In Dostoevsky's The Brothers Karamazov, there is a story Grushenka tells Alyosha when they meet. I'll write it here, for P. and everyone else. Page 352 of the Pevear & Volokhonsky translation.

"One upon a time there was a woman, and she was wicked as wicked could be, and she died. And not one good deed was left behind her. The devils took her and threw her into the lake of fire. And her guardian angel stood thinking: what good deed of hers can I remember to God? Then he remembered and said to God: once she pulled up an onion and gave it to a beggar woman. And God answered: now take that same onion, hold it out to her in the lake, let her take hold of it, and pull, and if you pull her out of the lake, she can go to paradise, but if the onion breaks, she can stay where she is.
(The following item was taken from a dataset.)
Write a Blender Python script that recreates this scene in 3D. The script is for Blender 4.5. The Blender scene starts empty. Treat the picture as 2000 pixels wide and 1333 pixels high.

The angel ran to the woman and held out the onion to her: here, woman, he said, take hold of it and I'll pull. And he began pulling carefully, and had almost pulled her all the way out, when other sinners in the lake saw her being pulled out and all began holding onto her so as to be pulled out with her. But the woman was wicked as wicked could be, and she began to kick them with her feet: 'It's me who's getting pulled out, not you; its' my onion, not yours.' No sooner did she say it than the onion broke. And the woman fell back into the lake and is burning there to this day. And the angel wept and went away."